Crain’s: What’s different about the program this time around compared to last year’s initial launch?
Ms. Malick: The first time around we were really only measuring electricity in terms of buildings’ energy usage. This year we’re measuring natural gas and electricity. We’re beefing up the transportation track of the program, too. We’re trying to work with businesses to get better commuter benefits up and running. We have more corporate sponsors this year so we’ll have a lot more training resources.
The tenants who participate aren’t rated on their actual energy or water usage. We have a Green Office scorecard which has 50 different strategies over five categories with a series of yes-or-no questions about policies the office may have in place for things like green purchasing, transit benefits and green leasing strategies.
Crain’s: How are you going to audit commercial tenants if you don’t have verifiable data like energy bills to review?
Ms. Malick: We’re using the honor system, but we conduct site visits to every single company over the course of the year. We’ll ask them to demonstrate what they’re doing when we go there in person, as well as what they tell us on the scorecard. They also have to give us some information about how they achieved a certain strategy.
Crain’s: Is a reward of recognition from the mayor’s office enough incentive to encourage businesses to sign up for the program?
Ms. Malick: The Chicago Department of Environment developed a comprehensive green business strategy and they found businesses really want recognition from the city for their efforts to go green. It’s a low-cost badge of honor the city can provide and it shows they’re a green partner to the city. They even get a sticker to put on their front door. The city didn’t want to develop a third-party certification program that would compete with LEED or Energy Star because it’s too difficult to manage and it would cost too much.

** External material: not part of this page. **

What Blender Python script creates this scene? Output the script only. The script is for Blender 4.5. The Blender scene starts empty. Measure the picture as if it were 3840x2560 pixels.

Can this type of challenge have a lasting impact on how companies act sustainably once it’s over?
Ms. Malick: We certainly think so. In fact, almost all the companies from round one have signed up to continue the challenge this year to improve their performance.
One of the central goals of the Climate Action Plan is a 30% reduction in energy use across commercial buildings, so it will take more than one year for a building to meet that kind of improvement. We want to work with them until they reach that goal.
Crain’s: Do you expect the next Chicago mayor will continue to support this program?
Ms. Malick: I think our next mayor has no choice. The people of Chicago are concerned about climate change and the environment. Mayor Daley has clearly made his mark as one of the greenest mayors of this country, and I don’t think this issue is going away.